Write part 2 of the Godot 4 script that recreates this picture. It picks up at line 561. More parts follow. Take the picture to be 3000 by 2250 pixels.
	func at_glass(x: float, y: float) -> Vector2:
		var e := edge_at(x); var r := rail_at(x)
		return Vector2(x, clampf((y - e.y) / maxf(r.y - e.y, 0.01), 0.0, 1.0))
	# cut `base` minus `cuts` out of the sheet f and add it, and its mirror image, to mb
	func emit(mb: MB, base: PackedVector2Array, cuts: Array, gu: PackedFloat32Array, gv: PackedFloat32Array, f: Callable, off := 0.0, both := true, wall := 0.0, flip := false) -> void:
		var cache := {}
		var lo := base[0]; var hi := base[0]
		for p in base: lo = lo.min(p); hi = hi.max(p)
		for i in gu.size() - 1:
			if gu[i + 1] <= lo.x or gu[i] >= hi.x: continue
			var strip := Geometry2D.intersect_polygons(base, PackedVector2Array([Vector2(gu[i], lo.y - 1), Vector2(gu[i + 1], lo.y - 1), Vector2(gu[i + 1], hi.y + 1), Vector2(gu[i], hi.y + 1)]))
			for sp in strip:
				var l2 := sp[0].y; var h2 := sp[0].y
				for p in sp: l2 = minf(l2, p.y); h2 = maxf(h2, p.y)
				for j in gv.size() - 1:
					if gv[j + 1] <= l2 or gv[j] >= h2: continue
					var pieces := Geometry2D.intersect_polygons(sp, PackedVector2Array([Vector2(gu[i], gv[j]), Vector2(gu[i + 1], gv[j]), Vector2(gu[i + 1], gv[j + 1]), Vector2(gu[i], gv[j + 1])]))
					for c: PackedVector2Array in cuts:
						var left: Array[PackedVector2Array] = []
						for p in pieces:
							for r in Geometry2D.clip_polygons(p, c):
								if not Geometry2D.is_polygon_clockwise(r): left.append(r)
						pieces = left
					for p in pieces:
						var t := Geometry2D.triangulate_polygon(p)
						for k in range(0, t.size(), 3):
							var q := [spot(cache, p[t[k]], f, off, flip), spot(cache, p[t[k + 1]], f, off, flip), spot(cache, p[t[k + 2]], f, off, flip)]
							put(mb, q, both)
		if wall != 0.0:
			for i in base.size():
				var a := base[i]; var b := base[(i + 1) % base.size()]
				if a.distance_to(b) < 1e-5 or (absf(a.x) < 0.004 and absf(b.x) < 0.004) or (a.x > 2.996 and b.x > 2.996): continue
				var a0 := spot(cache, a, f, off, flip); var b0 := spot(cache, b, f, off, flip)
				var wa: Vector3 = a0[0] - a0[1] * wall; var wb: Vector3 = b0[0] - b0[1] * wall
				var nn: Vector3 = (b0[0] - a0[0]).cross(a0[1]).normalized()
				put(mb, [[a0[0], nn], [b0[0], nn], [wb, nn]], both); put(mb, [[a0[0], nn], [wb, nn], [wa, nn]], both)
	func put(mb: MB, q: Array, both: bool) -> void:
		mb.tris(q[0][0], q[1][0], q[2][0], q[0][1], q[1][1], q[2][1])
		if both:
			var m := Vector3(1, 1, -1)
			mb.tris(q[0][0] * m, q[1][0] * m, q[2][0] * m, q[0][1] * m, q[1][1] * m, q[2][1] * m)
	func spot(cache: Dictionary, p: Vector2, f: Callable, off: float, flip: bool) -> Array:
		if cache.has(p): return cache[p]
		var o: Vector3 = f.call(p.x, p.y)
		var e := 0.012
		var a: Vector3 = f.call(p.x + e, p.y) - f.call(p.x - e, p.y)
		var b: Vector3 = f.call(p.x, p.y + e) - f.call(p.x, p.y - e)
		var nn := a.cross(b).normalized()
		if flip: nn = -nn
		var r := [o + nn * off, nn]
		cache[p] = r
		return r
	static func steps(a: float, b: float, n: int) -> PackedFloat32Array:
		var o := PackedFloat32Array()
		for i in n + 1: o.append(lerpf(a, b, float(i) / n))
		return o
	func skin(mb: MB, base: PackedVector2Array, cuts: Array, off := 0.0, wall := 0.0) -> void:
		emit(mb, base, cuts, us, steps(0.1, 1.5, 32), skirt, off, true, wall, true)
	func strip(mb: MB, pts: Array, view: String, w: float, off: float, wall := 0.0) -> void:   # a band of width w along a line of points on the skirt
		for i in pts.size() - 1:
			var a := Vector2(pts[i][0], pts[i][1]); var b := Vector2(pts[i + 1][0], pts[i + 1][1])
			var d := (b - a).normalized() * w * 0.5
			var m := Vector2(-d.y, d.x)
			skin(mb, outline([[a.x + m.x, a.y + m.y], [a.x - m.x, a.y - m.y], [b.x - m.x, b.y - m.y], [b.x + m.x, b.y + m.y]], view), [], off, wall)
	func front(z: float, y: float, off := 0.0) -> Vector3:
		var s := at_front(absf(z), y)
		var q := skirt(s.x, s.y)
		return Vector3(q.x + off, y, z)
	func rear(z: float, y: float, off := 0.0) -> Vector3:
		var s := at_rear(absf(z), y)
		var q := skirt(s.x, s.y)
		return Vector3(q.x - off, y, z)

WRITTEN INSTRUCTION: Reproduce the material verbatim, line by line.

WORKED ANSWER:
Write part 2 of the Godot 4 script that recreates this picture. It picks up at line 561. More parts follow. Take the picture to be 3000 by 2250 pixels.
	func at_glass(x: float, y: float) -> Vector2:
		var e := edge_at(x); var r := rail_at(x)
		return Vector2(x, clampf((y - e.y) / maxf(r.y - e.y, 0.01), 0.0, 1.0))
	# cut `base` minus `cuts` out of the sheet f and add it, and its mirror image, to mb
	func emit(mb: MB, base: PackedVector2Array, cuts: Array, gu: PackedFloat32Array, gv: PackedFloat32Array, f: Callable, off := 0.0, both := true, wall := 0.0, flip := false) -> void:
		var cache := {}
		var lo := base[0]; var hi := base[0]
		for p in base: lo = lo.min(p); hi = hi.max(p)
		for i in gu.size() - 1:
			if gu[i + 1] <= lo.x or gu[i] >= hi.x: continue
			var strip := Geometry2D.intersect_polygons(base, PackedVector2Array([Vector2(gu[i], lo.y - 1), Vector2(gu[i + 1], lo.y - 1), Vector2(gu[i + 1], hi.y + 1), Vector2(gu[i], hi.y + 1)]))
			for sp in strip:
				var l2 := sp[0].y; var h2 := sp[0].y
				for p in sp: l2 = minf(l2, p.y); h2 = maxf(h2, p.y)
				for j in gv.size() - 1:
					if gv[j + 1] <= l2 or gv[j] >= h2: continue
					var pieces := Geometry2D.intersect_polygons(sp, PackedVector2Array([Vector2(gu[i], gv[j]), Vector2(gu[i + 1], gv[j]), Vector2(gu[i + 1], gv[j + 1]), Vector2(gu[i], gv[j + 1])]))
					for c: PackedVector2Array in cuts:
						var left: Array[PackedVector2Array] = []
						for p in pieces:
							for r in Geometry2D.clip_polygons(p, c):
								if not Geometry2D.is_polygon_clockwise(r): left.append(r)
						pieces = left
					for p in pieces:
						var t := Geometry2D.triangulate_polygon(p)
						for k in range(0, t.size(), 3):
							var q := [spot(cache, p[t[k]], f, off, flip), spot(cache, p[t[k + 1]], f, off, flip), spot(cache, p[t[k + 2]], f, off, flip)]
							put(mb, q, both)
		if wall != 0.0:
			for i in base.size():
				var a := base[i]; var b := base[(i + 1) % base.size()]
				if a.distance_to(b) < 1e-5 or (absf(a.x) < 0.004 and absf(b.x) < 0.004) or (a.x > 2.996 and b.x > 2.996): continue
				var a0 := spot(cache, a, f, off, flip); var b0 := spot(cache, b, f, off, flip)
				var wa: Vector3 = a0[0] - a0[1] * wall; var wb: Vector3 = b0[0] - b0[1] * wall
				var nn: Vector3 = (b0[0] - a0[0]).cross(a0[1]).normalized()
				put(mb, [[a0[0], nn], [b0[0], nn], [wb, nn]], both); put(mb, [[a0[0], nn], [wb, nn], [wa, nn]], both)
	func put(mb: MB, q: Array, both: bool) -> void:
		mb.tris(q[0][0], q[1][0], q[2][0], q[0][1], q[1][1], q[2][1])
		if both:
			var m := Vector3(1, 1, -1)
			mb.tris(q[0][0] * m, q[1][0] * m, q[2][0] * m, q[0][1] * m, q[1][1] * m, q[2][1] * m)
	func spot(cache: Dictionary, p: Vector2, f: Callable, off: float, flip: bool) -> Array:
		if cache.has(p): return cache[p]
		var o: Vector3 = f.call(p.x, p.y)
		var e := 0.012
		var a: Vector3 = f.call(p.x + e, p.y) - f.call(p.x - e, p.y)
		var b: Vector3 = f.call(p.x, p.y + e) - f.call(p.x, p.y - e)
		var nn := a.cross(b).normalized()
		if flip: nn = -nn
		var r := [o + nn * off, nn]
		cache[p] = r
		return r
	static func steps(a: float, b: float, n: int) -> PackedFloat32Array:
		var o := PackedFloat32Array()
		for i in n + 1: o.append(lerpf(a, b, float(i) / n))
		return o
	func skin(mb: MB, base: PackedVector2Array, cuts: Array, off := 0.0, wall := 0.0) -> void:
		emit(mb, base, cuts, us, steps(0.1, 1.5, 32), skirt, off, true, wall, true)
	func strip(mb: MB, pts: Array, view: String, w: float, off: float, wall := 0.0) -> void:   # a band of width w along a line of points on the skirt
		for i in pts.size() - 1:
			var a := Vector2(pts[i][0], pts[i][1]); var b := Vector2(pts[i + 1][0], pts[i + 1][1])
			var d := (b - a).normalized() * w * 0.5
			var m := Vector2(-d.y, d.x)
			skin(mb, outline([[a.x + m.x, a.y + m.y], [a.x - m.x, a.y - m.y], [b.x - m.x, b.y - m.y], [b.x + m.x, b.y + m.y]], view), [], off, wall)
	func front(z: float, y: float, off := 0.0) -> Vector3:
		var s := at_front(absf(z), y)
		var q := skirt(s.x, s.y)
		return Vector3(q.x + off, y, z)
	func rear(z: float, y: float, off := 0.0) -> Vector3:
		var s := at_rear(absf(z), y)
		var q := skirt(s.x, s.y)
		return Vector3(q.x - off, y, z)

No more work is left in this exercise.